Dieu peut se cacher au regard, mais Il reste omniprésent.

Le miracle de Pourim est un paradigme du miracle caché, qui tranche avec les miracles évidents tels ceux de la longévité de la petite fiole d'huile à Hanoucca ou de l'ouverture de la Mer Rouge à Pessah.

En résonnance avec ce thème de l'imperceptibilité, nous pouvons remarquer que le signe zodiacal correspondant au mois d'Adar est le poisson. Or l'une des principales caractéristiques du poisson est qu'il est dissimulé aux regards, invisible, caché par les eaux. Le symbole même de ce mois donne le ton de la fête de Pourim.

Mais Dieu se cache uniquement dans le but que nous le recherchions. Une vielle blague juive évoque le triste sort d'un enfant qui joue à cache-cache, et qui pleure : « Je me cache mais personne ne me cherche ! » L'image peut convenir à Dieu qui « se plaint » : « Je me cache, mais Mon peuple ne me recherche pas ! »

Les voies de Dieu sont souvent impénétrables. Nous ne comprenons pas facilement pourquoi les choses se passent comme elles se passent. Nous pensons même parfois que si nous étions Dieu, nous ferions les choses d'une manière différente.
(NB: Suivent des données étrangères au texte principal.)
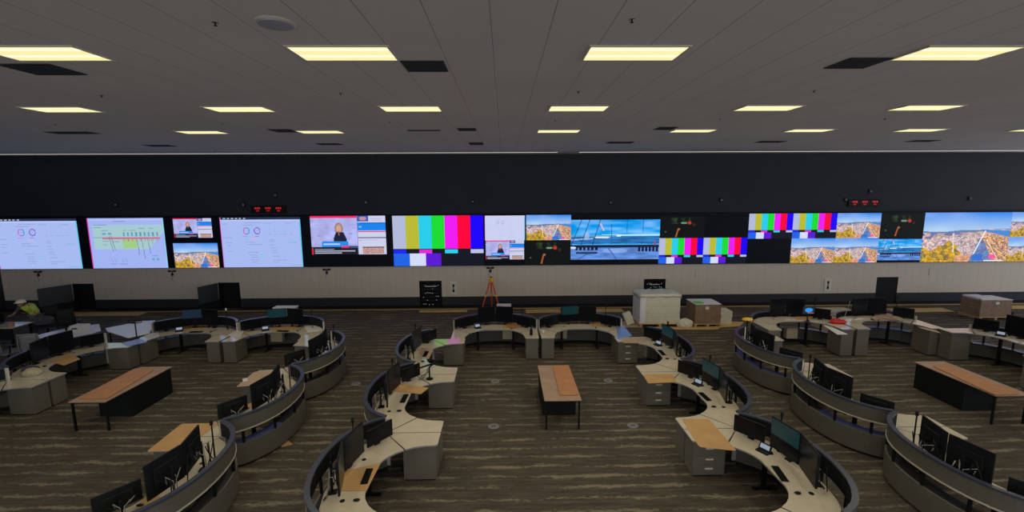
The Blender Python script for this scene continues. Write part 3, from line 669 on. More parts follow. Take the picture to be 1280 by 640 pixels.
def make_monitor(w, h, kind, screen='screen'):
    """origin: clamp on the worktop; the screen faces -Y"""
    t = empty('monitor'); zc = .09+h/2 if kind == 'small' else .12+h/2
    bm = NB(); box(bm, -w/2, w/2, -.018, .012, zc-h/2, zc+h/2, bev=.004); box(bm, -w*.32, w*.32, .012, .045, zc-h*.3, zc+h*.28, bev=.01)
    ho = finish('housing', bm, 'plast', t)
    bm = NB(); box(bm, -w/2+.012, w/2-.012, -.022, -.018, zc-h/2+.014, zc+h/2-.012)
    if screen != 'screen':
        sm_ = finish('screen', bm, 'screen', t)
        bm = NB(); box(bm, -w/2+.014, w/2-.014, -.024, -.022, zc-.02, zc+h/2-.014); finish('lit_picture', bm, screen, sm_)
    else: finish('screen', bm, screen, t)
    bm = NB(); box(bm, -.06, .06, .045, .055, zc-.06, zc+.06); tube(bm, [(0, .05, zc), (0, .11, zc), (0, .14, zc)], .02, 8); finish('mount', bm, 'black', ho)
    bm = NB(); tube(bm, [(0, .14, .02), (0, .14, zc+.12 if kind == 'big' else zc+.02)], .018, 8); tube(bm, [(0, .14, zc*.6), (.0, .14, zc*.6+.01)], .03, 8); finish('stand_pole', bm, 'black', t)
    bm = NB(); box(bm, -.06, .06, .07, .19, .0, .022, bev=.004); finish('clamp', bm, 'black', t)
    for k_, (xa, xb, mm) in enumerate(((-.12, -.03, 'cablew'), (.13, .03, 'cable'), (.05, .02, 'cablew'))):
        bm = NB(); tube(bm, [(xa, .04, zc-h*.2), (xa, .075, zc-h*.3), (xa*1.5, .09, zc-h*.05), (xb, .165, zc*.7), (xb, .17, .06)], .007, 5); finish('cable', bm, mm, t, smooth=True)
    return t
MON = {}
def monitor(kind, screen, loc, rz, label, group):
    k = (kind, screen)
    if k not in MON:
        w, h = {'big': (.62, .575), 'small': (.58, .325)}[kind]
        t = MON[k] = make_monitor(w, h, kind, screen)
        if screen in ('teal', 'blue'):   # picture shown on the upper part of the screen
            pass
    else: t = copy_tree(MON[k])
    t.location = loc; t.rotation_euler = (0, 0, rz); tag(t, label, 'monitor', group); return t

def W2(st, u, v):
    a_ = st['rot']; return (st['x']+u*math.cos(a_)-v*math.sin(a_), st['y']+u*math.sin(a_)+v*math.cos(a_))
HP = PI/2
PIT = 2.9
def rowy(k): return 14.25-PIT/2-PIT*(k-1)
ST = []
def station(key, x, y, rot, where, var='low', **kw): ST.append(dict(key=key, x=x, y=y, rot=rot, where=where, var=var, **kw))
# back rows
station('A1', 1.12-1.46, 14.27, 0, 'rear desk just left of centre', small=(-1.0, 1.0), drawers=False)
station('B1', 1.16+1.46, 14.27, 0, 'rear desk just right of centre', small=(-1.0, 1.0), lit='teal')
station('D1', -9.22-1.46, 14.25, 0, 'left rear desk behind left table', small=(-1.0,), lit='blue')
station('D2', -9.18+1.46, 14.25, 0, 'right rear desk behind left table', small=(-1.0,), lit='teal')
station('F1', 11.55-1.46, 14.25, 0, 'left rear desk behind right table', 'high', small=(1.0,))
station('F2', 11.59+1.46, 14.25, 0, 'right rear desk behind right table', 'high', small=(1.0,))
for k, w_ in ((1, 'farthest'), (2, 'middle'), (3, 'nearest')):
    station('A%d' % (k+1), -1.30, rowy(k)+.04, HP, w_+' desk of centre-left row', small=(1.0,))
    station('B%d' % (k+1), 3.57, rowy(k)+.04, -HP, w_+' desk of centre-right row', 'handled', small=(-1.0,), lit='teal')
    station('C%d' % k, -6.65, rowy(k), -HP, w_+' desk of row right of left table', small=(.72,))
    station('G%d' % k, 8.90, rowy(k), HP, w_+' desk of row left of right table', small=(-1.0,))
for k, w_ in ((1, 'farthest'), (2, 'middle')):
    station('E%d' % k, -11.75, rowy(k), HP, w_+' desk of far left row', small=(1.0,) if k == 1 else ())
    station('H%d' % k, 14.30, rowy(k), -HP, w_+' desk of far right row', 'high', small=(-1.0,) if k == 1 else ())

SIDE = {0: ('left', 'right'), 1: ('nearer', 'farther'), -1: ('farther', 'nearer')}
def place_station(s):
    v = s['var']
    r = CON[v] if not USED[v] else copy_tree(CON[v]); USED[v] = True
    r.location = (s['x'], s['y'], 0); r.rotation_euler = (0, 0, s['rot'])
    tag(r, 'curved grey console, '+s['where'], 'desk', 'curved console desks')
    s['root'] = r
for s in ST: place_station(s)
for key, i0, i1 in (('C2', 0, 6), ('G2', 9, 16), ('G1', 0, 16), ('F1', 0, 16), ('F2', 0, 16), ('H1', 0, 16), ('H2', 0, 16)):
    st = [q for q in ST if q['key'] == key][0]
    bm = NB(); pth = inset(PATH, .045)[i0:i1+1]; band(bm, pth, .20, .4955, .503)  # blue strip laid along the inner shelf of these consoles
    o = finish('blue_strip', bm, 'bstrip', st['root']); o['label'] = 'blue strip on the inner shelf'
for s in ST:
    kk = 0 if s['rot'] == 0 else (1 if s['rot'] > 0 else -1); nm = SIDE[kk]
    dz = .75+(.20 if s['var'] == 'high' else 0)
    h0 = dz+.001
    vb = 1.40 if s['rot'] == 0 or s['key'][0] in 'G' else 1.34
    if s['key'][0] == 'C': vb = 1.28
    hb = h0
    vb += .04 if s['rot'] == 0 else 0
    for q in (0, 1):
        u = (-.318, .318)[q]; th = (.22, -.22)[q]
        x, y = W2(s, u, vb)
        sc = 'screen'
        if s.get('lit') and q == 0: sc = s['lit']
        monitor('big', sc, (x, y, hb), s['rot']+th, ('large black monitor, %s of pair on %s' if sc == 'screen' else 'large monitor with dim '+sc+' picture, %s of pair on %s') % (nm[q], s['where']), 'large paired monitors')
    for u in s['small']:
        q = 0 if u < 0 else 1
        x, y = W2(s, u, 1.08 if s['key'][0] != 'C' else .86)
        th = -.64 if u > 0 else .64
        monitor('small', 'screen', (x, y, h0), s['rot']+th, 'small black monitor at %s side of %s' % (nm[q], s['where']), 'small side monitors')
    # cables behind the screens
    random.seed(hash(s['key']) % 1000 if False else sum(map(ord, s['key']))*7)
    bm = NB()
    for i in range(6):
        u0 = random.uniform(-.6, .6); u1 = u0+random.uniform(-.4, .4)
        pp_ = sag((u0, vb+.185+.02*random.random(), hb+random.uniform(.3, .6)), (u1, min(vb+.21, 1.585-.12*abs(u1)), dz+.014), random.uniform(.02, .12))
        tube(bm, [(p.x, p.y, max(p.z, dz+.014)) for p in pp_], .009, 5, 0 if random.random() < .75 else 1)
    for i in range(3):
        u0 = random.uniform(-.6, .3); vv = min(vb+.20, 1.57); tube(bm, [(u0, vv, dz+.016), (u0+.12, vv-.02, dz+.03), (u0+.2, vv, dz+.016), (u0+.3, vv-.02, dz+.016)], .01, 5, 0)
    c = finish('cable_bundle', bm, ['cable', 'cablew'], smooth=True); c.location = (s['x'], s['y'], 0); c.rotation_euler = (0, 0, s['rot'])
    tag(c, 'tangled cables behind monitors of '+s['where'], 'cables', 'cable tangles')
    # tall black mast clamped at the back of the worktop
    if True:
        x, y = W2(s, {0: .95, 1: .62, -1: -.62}[kk], 1.32 if kk == 0 else 1.44)
        t = empty('signal_mast', (x, y, dz)); tag(t, 'thin black mast with small tip on '+s['where'], 'mast', 'thin masts on consoles')
        bm = NB(); lathe(bm, [(.04, .001), (.04, .015), (.014, .02), (.012, .68)], 8); finish('mast_pole', bm, 'black', t)
        bm = NB(); lathe(bm, [(.022, .68), (.028, .70), (.026, .75), (.01, .77)], 10); finish('mast_tip', bm, 'white' if s['key'] in ('D1',) else 'cable', t)
    # keyboard and mouse
    if s['key'] in ('A3', 'A4', 'B3', 'D1', 'D2', 'B2', 'F2', 'B4', 'A2', 'C1'):
        kb = empty('keyboard'); x, y = W2(s, .05, 1.02 if kk == 0 else 1.05); kb.location = (x, y, dz+.006); kb.rotation_euler = (0, 0, s['rot']+random.uniform(-.2, .2))
        tag(kb, 'slim black keyboard on '+s['where'], 'keyboard', 'keyboards')
        bm = NB(); box(bm, -.21, .21, -.06, .06, 0, .014, bev=.004); finish('keyboard_body', bm, 'plast', kb)
        bm = NB()
        for i in range(14):
            for j in range(4): box(bm, -.2+i*.0286, -.176+i*.0286, -.052+j*.027, -.03+j*.027, .014, .020)
        kk_ = finish('keys', bm, 'black', kb)
    if s['key'] not in ('E2',):
        x, y = W2(s, .55 if kk <= 0 else -.55, .98+.05)
        mo = empty('mouse', (x, y, dz+.003)); mo.rotation_euler = (0, 0, s['rot']); tag(mo, 'small black mouse on '+s['where'], 'mouse', 'mice')
        bm = NB(); ball(bm, (0, 0, .014), (.032, .055, .018)); finish('mouse_shell', bm, 'plast', mo, smooth=True)
        bm = NB(); box(bm, -.004, .004, .02, .04, .028, .034); finish('scroll_wheel', bm, 'edge', mo)
    # desk phone with small lit display
    if s['key'] in ('B3', 'B4', 'D1', 'D2', 'A1', 'B2', 'H1', 'C1'):
        u = -.62; x, y = W2(s, u, 1.16); t = empty('desk_phone', (x, y, dz+.002), s['rot']+.5); tag(t, 'small desk phone with pale lit display on '+s['where'], 'phone', 'desk phones')
        bm = NB(); prism(bm, [(-.11, -.09), (.11, -.09), (.11, .09), (-.11, .09)], 0, .02); vs = box(bm, -.11, .11, .0, .02, .02, .15, rot=Matrix.Rotation(-.45, 3, 'X'), piv=(0, 0, .02)); finish('phone_body', bm, 'plast', t)
        bm = NB(); box(bm, -.085, .085, -.008, -.001, .05, .13, rot=Matrix.Rotation(-.45, 3, 'X'), piv=(0, 0, .02)); finish('phone_display', bm, 'led', t)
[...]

En ces jours de tension pour Israël et pour le peuple juif à travers le monde, nous pouvons nous conforter dans l'idée que, même si la main de Dieu n'est pas clairement visible, Il reste maitre de Son monde : « Voici, le protecteur d'Israël ne sommeille ni ne dort » (Psaumes 121:4). Il est caché, mais Il est toujours présent, omniprésent. Cela peut être difficile à concevoir, mais nous trouvons réconfort dans la promesse de Dieu qu'à l'avenir « Je ne vais plus cacher ma face » (Ezéchiel 39:29).